You are wondering why anyone in a good and holy place would want to cross over into hades. I doubt that they would but perhaps those good souls in the Holy place upon seeing those in hades might have compassion for those suffering and want to try to help them by bringing them water. Abraham points out that no interaction between these groups will be possible after death.
Jesus is trying to warn us to follow him while we are alive and not to rely on mercy after death as so many do. St Faustina was told by Jesus that He has an ocean of mercy for us while we are alive . But after death there we will face justice. I think that is the point of the passage.


#5

I agree, the minute I saw what you were emphasizing I thought personally it would be very hard to witness such suffering no matter who was there. It would appear God in his infinite wisdom anticipated this.


#6

The most important thing that I got from this passage is that when we die, we don’t sleep like some Churches think that when one dies, the body and soul sleep. This shows that when we die our souls do go somewhere.


#7

The reason this struck my curiosity is because I had the idea that once we ascend into Heaven, our wisdom and intellect will become so enormously expanded that the idea of providing relief for people in Hades will be entirely removed from us. We will understand the condemned entirely for what they are and the ultimate choice they made in their heart, and we will be disgusted with them. Here on Earth, the idea of Hades is something that always has been, and always will be, a difficult teaching to accept, in part because of our darkened intellect and our conspicuousness, and also because we do know see here on Earth what we will see in Heaven.

Consider Revelation 19

Revelation 19: 1-3
The Rejoicing in Heaven

**After this I heard what seemed to be the loud voice of a great multitude in heaven, saying,

“Hallelujah!
Salvation and glory and power to our God,
for his judgments are true and just;
he has judged the great whore
who corrupted the earth with her fornication,
and he has avenged on her the blood of his servants.”

Once more they said,

“Hallelujah!
The smoke goes up from her forever and ever.”**

(the passage continues with more celebration and praise to God)

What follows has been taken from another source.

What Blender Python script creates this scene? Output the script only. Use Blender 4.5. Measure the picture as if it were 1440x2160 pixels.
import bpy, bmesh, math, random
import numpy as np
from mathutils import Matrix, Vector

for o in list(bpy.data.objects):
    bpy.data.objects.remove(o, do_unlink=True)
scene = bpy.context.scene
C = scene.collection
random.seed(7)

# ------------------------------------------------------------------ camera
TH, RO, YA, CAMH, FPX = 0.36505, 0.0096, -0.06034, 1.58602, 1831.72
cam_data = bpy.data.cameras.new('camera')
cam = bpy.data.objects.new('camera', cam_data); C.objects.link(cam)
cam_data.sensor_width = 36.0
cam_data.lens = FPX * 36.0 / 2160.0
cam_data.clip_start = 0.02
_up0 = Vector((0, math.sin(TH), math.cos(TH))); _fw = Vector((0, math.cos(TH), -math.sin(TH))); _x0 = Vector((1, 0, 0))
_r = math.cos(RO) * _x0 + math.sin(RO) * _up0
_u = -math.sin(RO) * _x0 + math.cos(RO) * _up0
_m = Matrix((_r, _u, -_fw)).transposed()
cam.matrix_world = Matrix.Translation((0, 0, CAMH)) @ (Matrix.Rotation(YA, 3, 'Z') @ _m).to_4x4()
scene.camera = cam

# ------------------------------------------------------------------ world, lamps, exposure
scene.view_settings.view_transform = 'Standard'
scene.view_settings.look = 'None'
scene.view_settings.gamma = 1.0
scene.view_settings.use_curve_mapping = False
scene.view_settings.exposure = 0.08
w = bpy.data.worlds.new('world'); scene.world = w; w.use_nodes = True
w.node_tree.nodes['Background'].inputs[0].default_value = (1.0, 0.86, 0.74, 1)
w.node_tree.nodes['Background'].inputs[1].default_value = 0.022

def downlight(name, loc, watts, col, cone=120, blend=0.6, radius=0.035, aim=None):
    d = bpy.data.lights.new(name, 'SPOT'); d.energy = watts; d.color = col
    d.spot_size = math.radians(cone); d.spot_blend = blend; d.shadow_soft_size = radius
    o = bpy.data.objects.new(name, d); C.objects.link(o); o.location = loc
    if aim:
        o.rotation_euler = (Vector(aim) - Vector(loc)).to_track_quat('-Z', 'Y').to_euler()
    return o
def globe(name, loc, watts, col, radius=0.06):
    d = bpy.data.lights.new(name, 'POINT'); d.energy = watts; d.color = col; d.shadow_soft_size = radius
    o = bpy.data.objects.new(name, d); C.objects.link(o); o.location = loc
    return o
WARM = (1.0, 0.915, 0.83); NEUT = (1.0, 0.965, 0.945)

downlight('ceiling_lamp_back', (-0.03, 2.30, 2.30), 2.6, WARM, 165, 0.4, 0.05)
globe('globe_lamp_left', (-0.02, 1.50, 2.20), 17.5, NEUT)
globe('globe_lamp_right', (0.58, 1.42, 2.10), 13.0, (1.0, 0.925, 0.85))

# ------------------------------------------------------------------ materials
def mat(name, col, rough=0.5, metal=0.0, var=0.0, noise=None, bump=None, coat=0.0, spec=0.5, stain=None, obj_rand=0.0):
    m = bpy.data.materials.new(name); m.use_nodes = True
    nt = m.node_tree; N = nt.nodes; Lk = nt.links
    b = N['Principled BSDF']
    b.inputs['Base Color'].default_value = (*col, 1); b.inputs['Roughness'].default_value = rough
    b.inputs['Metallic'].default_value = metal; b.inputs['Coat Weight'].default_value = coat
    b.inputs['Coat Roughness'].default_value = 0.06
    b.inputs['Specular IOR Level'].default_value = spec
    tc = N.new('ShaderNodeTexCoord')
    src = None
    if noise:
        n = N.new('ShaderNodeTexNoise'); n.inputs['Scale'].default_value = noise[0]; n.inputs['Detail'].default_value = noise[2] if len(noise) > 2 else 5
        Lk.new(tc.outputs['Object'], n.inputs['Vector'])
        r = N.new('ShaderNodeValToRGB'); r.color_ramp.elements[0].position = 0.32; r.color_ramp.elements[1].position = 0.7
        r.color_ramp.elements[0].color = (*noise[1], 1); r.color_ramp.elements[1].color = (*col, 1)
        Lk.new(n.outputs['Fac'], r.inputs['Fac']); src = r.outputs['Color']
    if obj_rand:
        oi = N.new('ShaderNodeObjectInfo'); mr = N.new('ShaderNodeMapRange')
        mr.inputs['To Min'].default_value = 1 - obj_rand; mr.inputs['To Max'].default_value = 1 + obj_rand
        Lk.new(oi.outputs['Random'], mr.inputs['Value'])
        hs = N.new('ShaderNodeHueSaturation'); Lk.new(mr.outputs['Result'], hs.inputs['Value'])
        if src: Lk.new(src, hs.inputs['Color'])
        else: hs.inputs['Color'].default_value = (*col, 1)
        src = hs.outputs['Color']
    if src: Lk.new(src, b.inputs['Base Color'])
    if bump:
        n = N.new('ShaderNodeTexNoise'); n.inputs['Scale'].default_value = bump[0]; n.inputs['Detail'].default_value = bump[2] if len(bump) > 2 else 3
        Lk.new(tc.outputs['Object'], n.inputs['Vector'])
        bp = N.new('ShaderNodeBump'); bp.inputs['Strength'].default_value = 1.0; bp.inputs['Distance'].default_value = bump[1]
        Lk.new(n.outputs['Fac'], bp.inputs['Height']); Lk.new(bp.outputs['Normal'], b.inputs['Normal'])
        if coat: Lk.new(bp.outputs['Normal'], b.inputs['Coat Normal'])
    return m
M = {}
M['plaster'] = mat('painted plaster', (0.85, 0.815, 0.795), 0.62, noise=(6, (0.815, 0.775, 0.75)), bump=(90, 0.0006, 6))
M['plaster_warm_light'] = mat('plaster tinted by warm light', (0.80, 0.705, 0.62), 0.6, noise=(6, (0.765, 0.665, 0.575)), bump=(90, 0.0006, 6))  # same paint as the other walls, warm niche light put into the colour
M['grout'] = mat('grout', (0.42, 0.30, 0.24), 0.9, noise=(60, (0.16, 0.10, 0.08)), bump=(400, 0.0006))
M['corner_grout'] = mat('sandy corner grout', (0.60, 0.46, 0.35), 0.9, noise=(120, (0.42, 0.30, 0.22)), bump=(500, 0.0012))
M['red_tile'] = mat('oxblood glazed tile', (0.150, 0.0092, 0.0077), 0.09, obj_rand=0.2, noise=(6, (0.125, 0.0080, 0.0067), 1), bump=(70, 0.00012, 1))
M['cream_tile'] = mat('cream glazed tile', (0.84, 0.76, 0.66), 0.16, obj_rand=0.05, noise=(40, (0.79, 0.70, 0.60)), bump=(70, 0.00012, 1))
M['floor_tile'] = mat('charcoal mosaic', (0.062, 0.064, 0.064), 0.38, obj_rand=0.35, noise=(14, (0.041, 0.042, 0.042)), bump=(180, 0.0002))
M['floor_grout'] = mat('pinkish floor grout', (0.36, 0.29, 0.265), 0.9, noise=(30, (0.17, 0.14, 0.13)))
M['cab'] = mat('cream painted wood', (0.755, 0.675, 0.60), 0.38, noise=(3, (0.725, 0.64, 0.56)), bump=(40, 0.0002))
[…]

We see in Revelation a victory celebration over the eternal fate of evil. This is not a pleasurable celebration over their agony, but it is celebration of good triumphing over evil. There will be no mourning for those in Hell.

Does the CC teach that the Gates of Heaven (and Hell) were not yet opened until Christ’s mission was accomplished? Sheol was the resting place of the dead, so do you suppose the spirits in Sheol did not yet have the understanding that we will have when we are in Heaven? So they might - by lack of wisdom - be compelled to help those that are in torment?


#8

I never considered that passage to intend that meaning, but I can imagine that some from Paradise (Abraham’s Bosom) would be interested in going over if they had loved ones there. I can only imagine the grief it would cause to know that your parents or children was there. In the book of Revelation, after the damned is cast into the Lake of Fire, it says that God will wipe away the tears of the saints. No doubt that is probably a phrase that means that in that time the saints will no longer be sad. But I think it could mean that once the saints see all the lost cast body and soul into the Lake of Fire that its going to take the supernatural touch of God to wipe away the grief of the saints who have witnessed the lost cast into Hell in which many of their loved ones were a part of. Just a thought!


#9

I endorse this position as well. You don’t see Lazarus asking or even considering going over. The point is, the position of each is fixed, and the total separation of the two sides is signified by the “chasm” (Don’t lose sight of the fact that in the afterlife of Sheol, we are talking about souls and not physical bodies).


#10

This parable has so much going on. It shows me a teasing side of Jesus that I had never considered when He named the poor man “Lazarus” after His wealthy friend, who obviously wouldn’t have been like the rich man in the parable.

Then, at the end, in v31, He gave His listeners a prophecy: “And he said to him: If they hear not Moses and the prophets, neither will they believe, if one rise again from the dead.” The irony was that He knew in advance that just such a thing would occur when He raised Lazarus from the dead in such dramatic and unmistakable circumstances, yet the Pharisees ans Scribes still did not believe.